What the Soul Desires


I forgot what I wrote on my last post, but I am taking some much needed quite time before the kids get up and get ready for school. Being that I homeschool now, my time is quite limited.
I wear so many hats and am torn between so many things that I often spend alot of time running around in circles trying to figure out my life purpose. So I often try to do several things all at once. I could literally come up with about 20 titles that would describe what I do, yet none of them really describes who I am.
I started  seriously researching psychic abilites about 6 years ago. It was then when I realized that I wasn't a freak of nature, but finally tapped into the one thing my soul had been running away from since childhood. Fate has a funny way of not allowing us to deny our true selves, no matter how much we try, or how many directions we go, it will always lead us back to our original path.

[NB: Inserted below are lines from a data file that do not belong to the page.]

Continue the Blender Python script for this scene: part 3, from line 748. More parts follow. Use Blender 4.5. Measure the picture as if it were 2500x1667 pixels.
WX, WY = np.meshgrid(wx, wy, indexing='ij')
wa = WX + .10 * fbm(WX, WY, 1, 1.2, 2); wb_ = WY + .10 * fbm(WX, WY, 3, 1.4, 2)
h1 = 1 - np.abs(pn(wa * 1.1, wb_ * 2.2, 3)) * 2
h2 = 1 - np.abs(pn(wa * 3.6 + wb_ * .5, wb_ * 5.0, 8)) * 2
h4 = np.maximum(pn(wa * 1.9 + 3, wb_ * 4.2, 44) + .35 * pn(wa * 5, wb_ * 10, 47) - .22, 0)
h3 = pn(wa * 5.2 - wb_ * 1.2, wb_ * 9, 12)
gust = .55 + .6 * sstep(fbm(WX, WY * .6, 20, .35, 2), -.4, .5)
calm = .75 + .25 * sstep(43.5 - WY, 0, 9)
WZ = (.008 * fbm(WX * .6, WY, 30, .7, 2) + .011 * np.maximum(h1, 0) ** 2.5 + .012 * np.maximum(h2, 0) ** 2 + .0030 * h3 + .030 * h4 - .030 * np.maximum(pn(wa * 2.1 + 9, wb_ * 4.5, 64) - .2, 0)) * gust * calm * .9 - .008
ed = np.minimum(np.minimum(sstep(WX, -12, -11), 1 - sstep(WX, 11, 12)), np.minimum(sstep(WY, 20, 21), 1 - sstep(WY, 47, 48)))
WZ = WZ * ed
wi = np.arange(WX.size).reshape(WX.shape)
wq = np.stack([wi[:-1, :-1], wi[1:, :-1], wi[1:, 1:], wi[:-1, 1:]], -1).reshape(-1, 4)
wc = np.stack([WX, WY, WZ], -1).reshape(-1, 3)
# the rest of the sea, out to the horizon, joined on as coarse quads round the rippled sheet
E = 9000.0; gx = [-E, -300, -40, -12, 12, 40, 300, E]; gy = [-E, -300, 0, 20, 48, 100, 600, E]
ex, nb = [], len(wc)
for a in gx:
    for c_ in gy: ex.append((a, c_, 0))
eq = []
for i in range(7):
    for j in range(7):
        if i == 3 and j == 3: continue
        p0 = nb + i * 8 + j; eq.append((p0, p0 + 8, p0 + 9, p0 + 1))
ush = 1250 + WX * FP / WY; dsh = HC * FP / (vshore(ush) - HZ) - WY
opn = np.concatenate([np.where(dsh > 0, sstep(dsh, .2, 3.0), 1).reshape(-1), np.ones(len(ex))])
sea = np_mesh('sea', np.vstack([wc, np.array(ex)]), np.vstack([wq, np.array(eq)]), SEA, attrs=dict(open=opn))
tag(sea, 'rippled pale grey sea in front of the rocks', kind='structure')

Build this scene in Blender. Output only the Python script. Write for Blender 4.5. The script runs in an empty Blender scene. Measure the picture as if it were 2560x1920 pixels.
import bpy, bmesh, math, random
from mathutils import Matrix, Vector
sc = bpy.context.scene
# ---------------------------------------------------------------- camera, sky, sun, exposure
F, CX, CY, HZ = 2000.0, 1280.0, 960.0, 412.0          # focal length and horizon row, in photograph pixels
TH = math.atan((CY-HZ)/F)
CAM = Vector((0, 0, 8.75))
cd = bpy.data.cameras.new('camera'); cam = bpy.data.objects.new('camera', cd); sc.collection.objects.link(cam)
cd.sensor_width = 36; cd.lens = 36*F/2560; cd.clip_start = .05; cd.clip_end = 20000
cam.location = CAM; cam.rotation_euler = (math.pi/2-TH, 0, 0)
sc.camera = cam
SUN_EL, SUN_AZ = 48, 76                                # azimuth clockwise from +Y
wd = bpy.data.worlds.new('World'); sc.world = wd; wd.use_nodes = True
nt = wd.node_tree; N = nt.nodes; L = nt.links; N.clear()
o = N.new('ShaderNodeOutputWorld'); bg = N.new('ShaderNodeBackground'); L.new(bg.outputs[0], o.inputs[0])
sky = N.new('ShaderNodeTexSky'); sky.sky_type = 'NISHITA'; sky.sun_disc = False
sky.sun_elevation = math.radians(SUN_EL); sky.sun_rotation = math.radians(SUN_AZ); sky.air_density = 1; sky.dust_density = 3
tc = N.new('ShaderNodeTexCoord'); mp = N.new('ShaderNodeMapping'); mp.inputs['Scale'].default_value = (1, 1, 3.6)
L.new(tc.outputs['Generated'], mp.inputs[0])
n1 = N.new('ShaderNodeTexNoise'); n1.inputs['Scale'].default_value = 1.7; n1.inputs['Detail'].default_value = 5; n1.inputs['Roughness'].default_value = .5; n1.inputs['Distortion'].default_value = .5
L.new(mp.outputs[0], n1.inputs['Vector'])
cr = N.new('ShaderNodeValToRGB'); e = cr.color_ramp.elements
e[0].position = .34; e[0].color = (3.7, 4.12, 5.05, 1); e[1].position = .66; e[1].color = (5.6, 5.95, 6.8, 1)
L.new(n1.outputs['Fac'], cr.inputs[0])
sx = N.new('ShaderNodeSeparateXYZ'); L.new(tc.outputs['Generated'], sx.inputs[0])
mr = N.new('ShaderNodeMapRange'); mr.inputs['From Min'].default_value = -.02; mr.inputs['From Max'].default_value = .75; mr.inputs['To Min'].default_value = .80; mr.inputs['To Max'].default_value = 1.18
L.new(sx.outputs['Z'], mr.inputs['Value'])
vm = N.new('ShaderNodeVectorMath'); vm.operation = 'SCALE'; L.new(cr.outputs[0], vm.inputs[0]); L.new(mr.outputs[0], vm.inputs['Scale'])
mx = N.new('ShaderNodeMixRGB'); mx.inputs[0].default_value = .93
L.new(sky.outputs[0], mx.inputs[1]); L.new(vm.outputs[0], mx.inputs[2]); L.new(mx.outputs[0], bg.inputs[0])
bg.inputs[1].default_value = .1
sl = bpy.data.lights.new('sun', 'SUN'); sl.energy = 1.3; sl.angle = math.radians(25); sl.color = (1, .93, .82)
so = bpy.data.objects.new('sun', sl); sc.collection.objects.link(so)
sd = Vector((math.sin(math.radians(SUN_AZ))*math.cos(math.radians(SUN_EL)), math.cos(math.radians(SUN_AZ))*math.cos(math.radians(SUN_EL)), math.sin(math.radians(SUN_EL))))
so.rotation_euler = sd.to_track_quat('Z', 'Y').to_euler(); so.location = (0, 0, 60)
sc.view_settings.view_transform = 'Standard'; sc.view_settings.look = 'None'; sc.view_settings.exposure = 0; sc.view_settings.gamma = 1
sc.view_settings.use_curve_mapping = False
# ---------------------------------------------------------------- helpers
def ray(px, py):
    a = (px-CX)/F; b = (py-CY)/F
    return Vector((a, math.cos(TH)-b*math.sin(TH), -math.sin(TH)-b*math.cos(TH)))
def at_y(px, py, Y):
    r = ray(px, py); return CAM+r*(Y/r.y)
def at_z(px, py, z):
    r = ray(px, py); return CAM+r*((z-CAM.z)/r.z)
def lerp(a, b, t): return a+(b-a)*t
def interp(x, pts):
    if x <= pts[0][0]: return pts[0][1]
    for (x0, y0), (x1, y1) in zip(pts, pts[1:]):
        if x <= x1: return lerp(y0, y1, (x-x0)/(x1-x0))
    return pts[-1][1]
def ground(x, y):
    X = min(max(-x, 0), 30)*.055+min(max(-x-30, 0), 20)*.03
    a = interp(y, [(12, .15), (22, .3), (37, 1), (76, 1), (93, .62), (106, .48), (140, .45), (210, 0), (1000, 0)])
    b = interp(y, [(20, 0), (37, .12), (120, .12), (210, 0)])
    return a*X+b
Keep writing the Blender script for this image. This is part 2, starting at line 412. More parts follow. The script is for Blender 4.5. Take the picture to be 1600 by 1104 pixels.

For awhile now, I have been torn. I have always wanted to have some type of career that made decent money and that made me feel that I have accomplished something. This desire has always pushed me to do more. I finally figured out what I wanted to do in life and the door closed on me several times. As with everything else, is has been a painful process. But as one door closes, another opens.
I have been doing psychic readings for awhile and I have noticed, like everything else in my life, that the fire burns out pretty quick and it becomes routine. I spent alot of time trying to break into the field professionally, and I know that the only thing stopping me is me. I enjoy helping people and have focused most of time on missing people. I don't feel like it is right to be like one of these "big-wig" psychics and charge $1,000.00 an hour for a reading that I can't guarentee will even help them. It just seems wrong to me and takes away the passion for what I do. I enjoy helping people and I know my life purpose revolves around this, but it's difficult when , in the back of my mind I want to be able to make a living. I know it's more then just a money thing, it's a soul thing.
I think part of my problem is the lack of passion. Though the passion still burns, it has simmered down a great deal. I feel a bit detached and ungrounded. I have been focusing my sights on a more spiritual path and who I am as a spiritual being, which has seem to have added to the confusion. Like a pattern of behaviour I always seem to have followed, but this time, the soul won't let me stop. There is so many things within myself, I can't focus on just one thing, it's like I have to do it all, and do it now. I became an ordained minister so that I could properly and legally give spiritual advice, but then it brought on an expectation of being a spiritual leader. I am torn by what the titile represents and obligation, versus the reason I got it to begin with. I'm beginning to understand that I am living to much under the labels and have fogotten how to simply allow things to flow. I think this goes back to feeling to need to accomplish a career, which is why I always feel torn.
I will probebly have more blogs like this, simply because it helps me figure things out. One of the greatest moments I have has that created balance between my gifts and spirituality is the time that I had breakfast with a Shaman. There is a blog about it on my web-site and will probebly re-post it here
I know that I will figure it out and will get back to where I need to be.